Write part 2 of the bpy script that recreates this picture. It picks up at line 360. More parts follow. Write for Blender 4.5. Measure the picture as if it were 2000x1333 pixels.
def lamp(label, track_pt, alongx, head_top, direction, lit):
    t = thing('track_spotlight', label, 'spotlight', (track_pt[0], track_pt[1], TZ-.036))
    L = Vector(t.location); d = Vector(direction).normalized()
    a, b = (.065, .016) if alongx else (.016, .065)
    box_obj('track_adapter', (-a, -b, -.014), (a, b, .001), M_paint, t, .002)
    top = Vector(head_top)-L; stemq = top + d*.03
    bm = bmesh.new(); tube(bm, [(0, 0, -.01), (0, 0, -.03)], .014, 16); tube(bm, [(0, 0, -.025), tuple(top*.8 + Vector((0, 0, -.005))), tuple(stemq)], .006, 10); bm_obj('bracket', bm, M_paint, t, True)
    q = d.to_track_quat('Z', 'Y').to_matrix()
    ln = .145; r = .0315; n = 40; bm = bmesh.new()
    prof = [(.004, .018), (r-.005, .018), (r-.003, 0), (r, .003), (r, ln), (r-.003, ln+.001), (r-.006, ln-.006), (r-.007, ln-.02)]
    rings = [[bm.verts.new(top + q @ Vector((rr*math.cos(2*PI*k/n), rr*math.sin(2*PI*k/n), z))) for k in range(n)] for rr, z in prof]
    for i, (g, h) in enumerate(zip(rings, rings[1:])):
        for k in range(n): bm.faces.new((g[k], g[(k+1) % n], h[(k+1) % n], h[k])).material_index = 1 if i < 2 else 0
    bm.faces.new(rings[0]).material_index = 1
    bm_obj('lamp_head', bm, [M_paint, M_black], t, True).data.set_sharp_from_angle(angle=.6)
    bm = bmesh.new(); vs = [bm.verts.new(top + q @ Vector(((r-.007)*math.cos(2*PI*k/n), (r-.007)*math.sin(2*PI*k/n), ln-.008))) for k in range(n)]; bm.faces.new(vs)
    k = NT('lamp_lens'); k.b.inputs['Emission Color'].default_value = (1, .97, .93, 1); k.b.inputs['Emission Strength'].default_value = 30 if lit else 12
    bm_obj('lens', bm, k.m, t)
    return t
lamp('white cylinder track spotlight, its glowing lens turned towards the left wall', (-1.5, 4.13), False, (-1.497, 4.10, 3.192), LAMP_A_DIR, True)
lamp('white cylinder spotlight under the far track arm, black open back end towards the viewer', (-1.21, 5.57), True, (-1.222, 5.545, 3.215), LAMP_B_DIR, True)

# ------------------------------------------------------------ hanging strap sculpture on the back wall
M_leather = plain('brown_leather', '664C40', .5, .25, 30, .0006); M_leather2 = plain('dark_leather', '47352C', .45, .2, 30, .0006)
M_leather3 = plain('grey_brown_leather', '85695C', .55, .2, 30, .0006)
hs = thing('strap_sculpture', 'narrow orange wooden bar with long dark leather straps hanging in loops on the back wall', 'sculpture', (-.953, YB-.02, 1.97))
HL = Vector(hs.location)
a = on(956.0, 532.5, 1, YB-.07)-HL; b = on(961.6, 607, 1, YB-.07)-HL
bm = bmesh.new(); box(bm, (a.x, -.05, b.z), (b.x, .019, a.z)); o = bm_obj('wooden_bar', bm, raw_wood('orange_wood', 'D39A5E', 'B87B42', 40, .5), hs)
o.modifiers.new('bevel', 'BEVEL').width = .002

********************

__Exercise requirements__:
Extract the whole listing, character for character.

__The answer__:
Write part 2 of the bpy script that recreates this picture. It picks up at line 360. More parts follow. Write for Blender 4.5. Measure the picture as if it were 2000x1333 pixels.
def lamp(label, track_pt, alongx, head_top, direction, lit):
    t = thing('track_spotlight', label, 'spotlight', (track_pt[0], track_pt[1], TZ-.036))
    L = Vector(t.location); d = Vector(direction).normalized()
    a, b = (.065, .016) if alongx else (.016, .065)
    box_obj('track_adapter', (-a, -b, -.014), (a, b, .001), M_paint, t, .002)
    top = Vector(head_top)-L; stemq = top + d*.03
    bm = bmesh.new(); tube(bm, [(0, 0, -.01), (0, 0, -.03)], .014, 16); tube(bm, [(0, 0, -.025), tuple(top*.8 + Vector((0, 0, -.005))), tuple(stemq)], .006, 10); bm_obj('bracket', bm, M_paint, t, True)
    q = d.to_track_quat('Z', 'Y').to_matrix()
    ln = .145; r = .0315; n = 40; bm = bmesh.new()
    prof = [(.004, .018), (r-.005, .018), (r-.003, 0), (r, .003), (r, ln), (r-.003, ln+.001), (r-.006, ln-.006), (r-.007, ln-.02)]
    rings = [[bm.verts.new(top + q @ Vector((rr*math.cos(2*PI*k/n), rr*math.sin(2*PI*k/n), z))) for k in range(n)] for rr, z in prof]
    for i, (g, h) in enumerate(zip(rings, rings[1:])):
        for k in range(n): bm.faces.new((g[k], g[(k+1) % n], h[(k+1) % n], h[k])).material_index = 1 if i < 2 else 0
    bm.faces.new(rings[0]).material_index = 1
    bm_obj('lamp_head', bm, [M_paint, M_black], t, True).data.set_sharp_from_angle(angle=.6)
    bm = bmesh.new(); vs = [bm.verts.new(top + q @ Vector(((r-.007)*math.cos(2*PI*k/n), (r-.007)*math.sin(2*PI*k/n), ln-.008))) for k in range(n)]; bm.faces.new(vs)
    k = NT('lamp_lens'); k.b.inputs['Emission Color'].default_value = (1, .97, .93, 1); k.b.inputs['Emission Strength'].default_value = 30 if lit else 12
    bm_obj('lens', bm, k.m, t)
    return t
lamp('white cylinder track spotlight, its glowing lens turned towards the left wall', (-1.5, 4.13), False, (-1.497, 4.10, 3.192), LAMP_A_DIR, True)
lamp('white cylinder spotlight under the far track arm, black open back end towards the viewer', (-1.21, 5.57), True, (-1.222, 5.545, 3.215), LAMP_B_DIR, True)

# ------------------------------------------------------------ hanging strap sculpture on the back wall
M_leather = plain('brown_leather', '664C40', .5, .25, 30, .0006); M_leather2 = plain('dark_leather', '47352C', .45, .2, 30, .0006)
M_leather3 = plain('grey_brown_leather', '85695C', .55, .2, 30, .0006)
hs = thing('strap_sculpture', 'narrow orange wooden bar with long dark leather straps hanging in loops on the back wall', 'sculpture', (-.953, YB-.02, 1.97))
HL = Vector(hs.location)
a = on(956.0, 532.5, 1, YB-.07)-HL; b = on(961.6, 607, 1, YB-.07)-HL
bm = bmesh.new(); box(bm, (a.x, -.05, b.z), (b.x, .019, a.z)); o = bm_obj('wooden_bar', bm, raw_wood('orange_wood', 'D39A5E', 'B87B42', 40, .5), hs)
o.modifiers.new('bevel', 'BEVEL').width = .002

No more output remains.